2. A proposta levada a Parlamento sobre a proibição de ocultar o rosto em espaços públicos tem uma longa introdução focada inteiramente na religião, nos direitos das mulheres, e no que outros países têm feito para combater símbolos religiosos no espaço público. Refere-se concretamente à "utilização de burcas, niqabs, demais trajes religiosos islâmicos e outras roupas que culminem em tal impedimento à exibição".

3. Três alíneas a destacar, no diploma:
"Art.2º, 1 - É proibida a utilização, em espaços públicos, de roupas destinadas a ocultar ou a obstaculizar a exibição do rosto.
Art.2º, 2 - É proibido forçar alguém a ocultar o rosto por motivos de género ou religião.
Art.3º, 2 - A proibição referida no número anterior é extensível em eventos ou práticas desportivas e manifestações."

4. Cada um tire as suas conclusões sobre este facto: na semana em que o seu partido perdeu 800.000 votos, e nos distraiu do desaire pondo o país a fazer discurso de ódio contra os muçulmanos, Pedro Frazão rejubila com a proibição de máscaras em manifestações da extrema-esquerda.
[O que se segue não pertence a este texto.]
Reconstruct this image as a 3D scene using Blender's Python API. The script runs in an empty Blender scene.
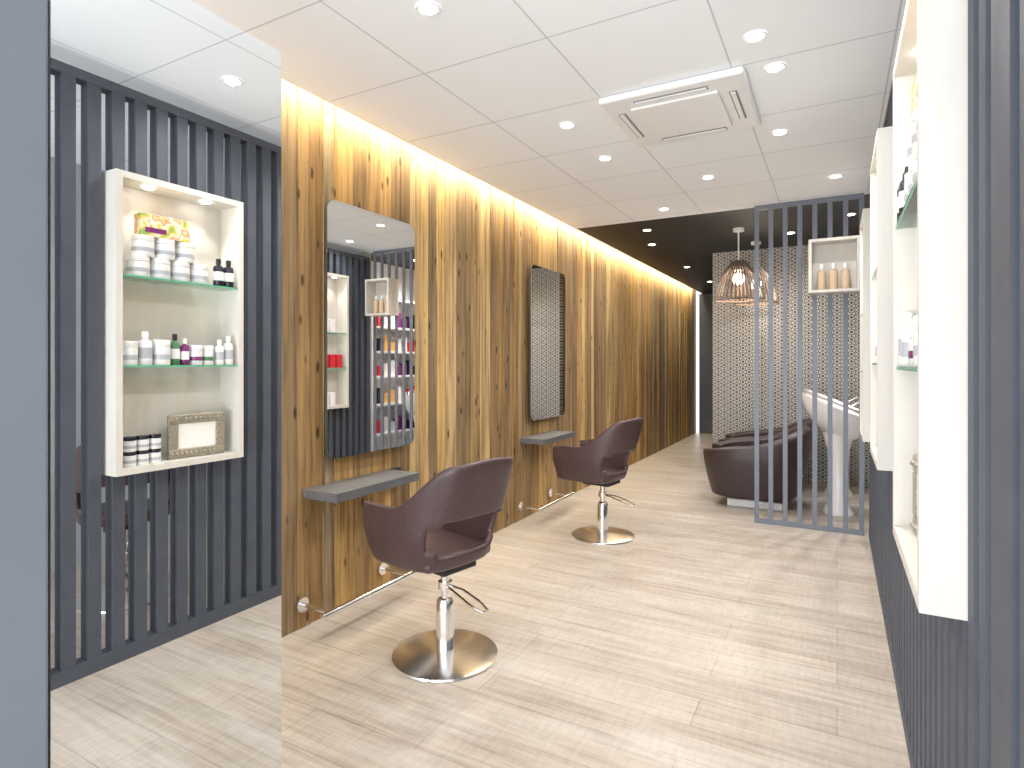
import bpy, bmesh, math, random
from mathutils import Vector, Matrix
random.seed(7)
C = bpy.context.scene.collection
PI = math.pi
R = math.radians
H = 1.3; F = 590.0; TH = R(28.85); HOR = 363.0

def on_plane(u, v, z):
    """point on the horizontal plane z seen along a measured direction"""
    depth = F*(z-H)/(HOR-v)
    s = (u-512)/F*depth
    return (s*math.cos(TH)-depth*math.sin(TH), s*math.sin(TH)+depth*math.cos(TH))

# ---------------------------------------------------------------- materials
def mat(name, col, rough=0.5, metal=0.0, **kw):
    m = bpy.data.materials.new(name); m.use_nodes = True
    b = m.node_tree.nodes['Principled BSDF']
    b.inputs['Base Color'].default_value = (*col, 1)
    b.inputs['Roughness'].default_value = rough
    b.inputs['Metallic'].default_value = metal
    for k, v in kw.items():
        b.inputs[k].default_value = v
    return m
def N(m, t, **kw):
    n = m.node_tree.nodes.new(t)
    for k, v in kw.items(): setattr(n, k, v)
    return n
def L(m, a, b): m.node_tree.links.new(a, b)
def emis(name, col, s):
    m = bpy.data.materials.new(name); m.use_nodes = True
    b = m.node_tree.nodes['Principled BSDF']
    b.inputs['Base Color'].default_value = (*col, 1)
    b.inputs['Emission Color'].default_value = (*col, 1)
    b.inputs['Emission Strength'].default_value = s
    return m
def ramp(m, stops, fac):
    r = N(m, 'ShaderNodeValToRGB')
    e = r.color_ramp.elements
    while len(e) < len(stops): e.new(0.5)
    for i, (p, c) in enumerate(stops):
        e[i].position = p; e[i].color = (*c, 1)
    L(m, fac, r.inputs[0]); return r.outputs[0]
def mapping(m, scale=(1,1,1), loc=(0,0,0), src=None):
    if src is None:
        src = N(m, 'ShaderNodeTexCoord').outputs['Object']
    mp = N(m, 'ShaderNodeMapping')
    mp.inputs['Scale'].default_value = scale; mp.inputs['Location'].default_value = loc
    L(m, src, mp.inputs['Vector']); return mp.outputs[0]
def mix(m, a, b, fac, mode='MIX'):
    n = N(m, 'ShaderNodeMix', data_type='RGBA', blend_type=mode)
    for sock, v in ((n.inputs[6], a), (n.inputs[7], b), (n.inputs[0], fac)):
        if isinstance(v, (int, float)): sock.default_value = v
        elif isinstance(v, tuple): sock.default_value = (*v, 1)
        else: L(m, v, sock)
    return n.outputs[2]
def speckle(name, c1, c2, scale, rough=0.5, metal=0.0, stretch=(1,1,1), bump=0.0):
    m = mat(name, c1, rough, metal); b = m.node_tree.nodes['Principled BSDF']
    nz = N(m, 'ShaderNodeTexNoise'); nz.inputs['Scale'].default_value = scale; nz.inputs['Detail'].default_value = 4
    L(m, mapping(m, stretch), nz.inputs['Vector'])
    L(m, ramp(m, [(0.3, c1), (0.7, c2)], nz.outputs[0]), b.inputs['Base Color'])
    if bump:
        bp = N(m, 'ShaderNodeBump'); bp.inputs['Strength'].default_value = bump; bp.inputs['Distance'].default_value = 0.002
        L(m, nz.outputs[0], bp.inputs['Height']); L(m, bp.outputs[0], b.inputs['Normal'])
    return m

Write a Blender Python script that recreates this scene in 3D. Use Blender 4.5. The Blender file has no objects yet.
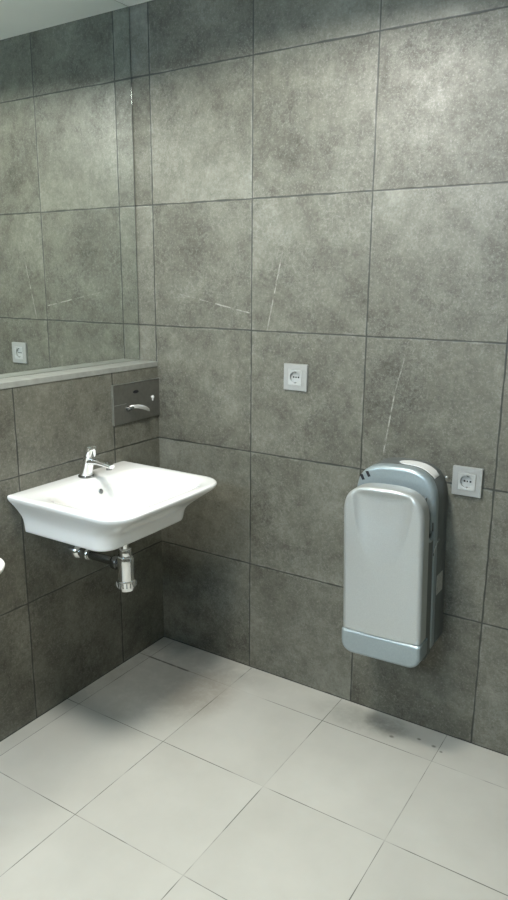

5. Pessoalmente, parece-me muito bem que se discuta o uso de máscaras no espaço público. E chamo pérfida à estratégia de discutir burcas e niqabs praticamente inexistentes na nossa sociedade quando o que se quer discutir são as máscaras nas manifestações de extrema-esquerda.

6. A única questão realmente interessante neste diploma é a proibição de forçar alguém a vestir o que não quer por motivos de género ou religião. Essa sim, valia a pena trabalhar a fundo - o que não será certamente feito pelo partido dos machos inseguros.

7. Pergunta para as pessoas preocupadas com a subjugação da mulher: se for proibido uma mulher sair para a rua de niqab, o que acham mais provável acontecer: (1) passa a sair à rua de rosto descoberto, ou (2) deixa de sair à rua?

8. Moral da história: infelizmente, é tarde para um pacto de Estado em Portugal. Na Alemanha, por enquanto, ainda existe esse esforço institucional de proteger a ordem democrática contra o avanço de forças consideradas antidemocráticas. Quando a AfD apresenta uma proposta de lei no Bundestag, seguem-se os trâmites legais habituais, mas a proposta nunca é aprovada (mesmo sendo sobre um tema neutro ou tendo algum mérito), para isolar politicamente este partido. Em certos casos, outros partidos apresentam uma proposta semelhante, e é esta que é discutida com seriedade e aprovada.



(*) Muito curioso: há 800.000 eleitores portugueses que se orgulham de ter metido no Parlamento português ladrões de malas, caloteiros, agressores de árbitros, pessoas que apagam mails oficiais e outras que mentem em tribunal - mas quando se trata da sua terrinha, já não querem lá especialistas da peixeirada, nem pessoas que pagam para ter sexo com menores, nem ladrões de caixas de esmolas... Odeiam "Lisboa", mas não se aperceberam que o que acontece em "Lisboa" lhes afecta ainda mais a vida do que as decisões do seu presidente da Câmara ou da Junta de Freguesia.